I shamed Amazon into lowering their prices. Just kidding. You recall my recent posting asked why Amazon’s prices aren’t tracking the cost of hardware etc.
If you are feeling extremely generous you might say that that Amazon cut prices by half, or maybe a third. It’s confusing. Not surprising, that’s the way you play with prices. Nobody every lowers prices! Instead you play pricing games. Coupons, sales, special offers for special customers. You don’t lower prices you increase the options for negotiation.

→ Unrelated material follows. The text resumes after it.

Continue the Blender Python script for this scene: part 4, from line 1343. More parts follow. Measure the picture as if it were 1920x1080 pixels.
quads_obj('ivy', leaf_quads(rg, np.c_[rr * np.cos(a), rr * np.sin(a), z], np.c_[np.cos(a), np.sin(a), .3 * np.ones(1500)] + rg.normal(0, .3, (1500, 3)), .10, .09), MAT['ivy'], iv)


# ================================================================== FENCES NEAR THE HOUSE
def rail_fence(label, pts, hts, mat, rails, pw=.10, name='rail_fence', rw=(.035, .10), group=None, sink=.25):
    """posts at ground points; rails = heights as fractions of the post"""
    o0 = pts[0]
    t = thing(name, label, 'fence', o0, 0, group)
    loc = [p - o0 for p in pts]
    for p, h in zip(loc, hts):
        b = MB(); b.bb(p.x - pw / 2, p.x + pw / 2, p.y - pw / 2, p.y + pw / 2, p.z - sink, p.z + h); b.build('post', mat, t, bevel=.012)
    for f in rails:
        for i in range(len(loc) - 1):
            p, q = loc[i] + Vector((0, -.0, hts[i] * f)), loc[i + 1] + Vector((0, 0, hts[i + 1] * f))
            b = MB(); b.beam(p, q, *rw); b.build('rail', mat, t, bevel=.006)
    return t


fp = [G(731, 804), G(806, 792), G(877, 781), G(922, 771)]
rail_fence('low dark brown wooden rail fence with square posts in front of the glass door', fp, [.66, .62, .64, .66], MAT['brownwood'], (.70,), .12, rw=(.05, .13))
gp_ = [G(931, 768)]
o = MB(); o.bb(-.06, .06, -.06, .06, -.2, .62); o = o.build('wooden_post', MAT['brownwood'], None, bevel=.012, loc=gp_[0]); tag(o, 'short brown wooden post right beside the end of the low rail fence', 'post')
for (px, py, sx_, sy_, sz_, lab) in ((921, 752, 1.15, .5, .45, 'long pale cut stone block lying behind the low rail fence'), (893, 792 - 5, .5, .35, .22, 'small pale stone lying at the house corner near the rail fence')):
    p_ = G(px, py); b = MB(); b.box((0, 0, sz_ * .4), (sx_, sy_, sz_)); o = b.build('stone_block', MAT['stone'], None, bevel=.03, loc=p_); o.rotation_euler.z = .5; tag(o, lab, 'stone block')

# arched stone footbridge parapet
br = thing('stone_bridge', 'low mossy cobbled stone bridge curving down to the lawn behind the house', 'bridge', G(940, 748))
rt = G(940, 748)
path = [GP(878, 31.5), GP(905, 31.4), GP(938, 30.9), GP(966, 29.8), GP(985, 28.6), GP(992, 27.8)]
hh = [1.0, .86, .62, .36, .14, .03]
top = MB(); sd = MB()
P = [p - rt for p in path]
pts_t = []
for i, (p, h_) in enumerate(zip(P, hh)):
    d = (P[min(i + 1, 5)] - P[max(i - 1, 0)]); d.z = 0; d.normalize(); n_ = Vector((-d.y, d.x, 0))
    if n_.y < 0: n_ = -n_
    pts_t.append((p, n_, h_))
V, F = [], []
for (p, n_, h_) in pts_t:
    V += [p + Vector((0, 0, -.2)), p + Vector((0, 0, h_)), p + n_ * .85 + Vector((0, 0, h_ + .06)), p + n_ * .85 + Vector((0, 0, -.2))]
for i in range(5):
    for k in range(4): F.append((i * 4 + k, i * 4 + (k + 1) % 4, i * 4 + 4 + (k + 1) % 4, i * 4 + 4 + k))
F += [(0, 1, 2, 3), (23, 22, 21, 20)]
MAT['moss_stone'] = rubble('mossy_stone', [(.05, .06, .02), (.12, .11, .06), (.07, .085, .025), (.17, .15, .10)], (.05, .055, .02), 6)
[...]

The pricing game Amazon picked was to add subscriptions; which are good for increasing lock-in. Under the subscription plans the cost per hour is lower. It’s about a third of the pay as you go price. Your overall cost is higher because you have to buy the subscription. Considering the one year subscription your better off staying with pay as go if until you run a machine half time.
It’s a clever pricing move. This should significantly increase the lock-in while making it harder for competitors to price match. A competitor would have to buy out any existing subscription.
I just love this quote: “An allocution in such a high stakes case is closely lawyered.” So too with pricing design.
It’s believed in the datacentre-apps world that AWS rents S3 space at below costs; makes their money on bandwidth. In the process it also sets up unrealistic expectations around the rest of the world as to storage costs.
ESB pricing is on a par with RAID-on-SAN costing; you get to pay a premium over S3 storage for trying to run Oracle or MySQL on E2, instead of switching to SimpleDB. Of course, once you switch to SimpleDB, AWS owns you, in a way MS and Oracle can only reminisce of. The premium you pay with ESB storage, then, is the price of freedom.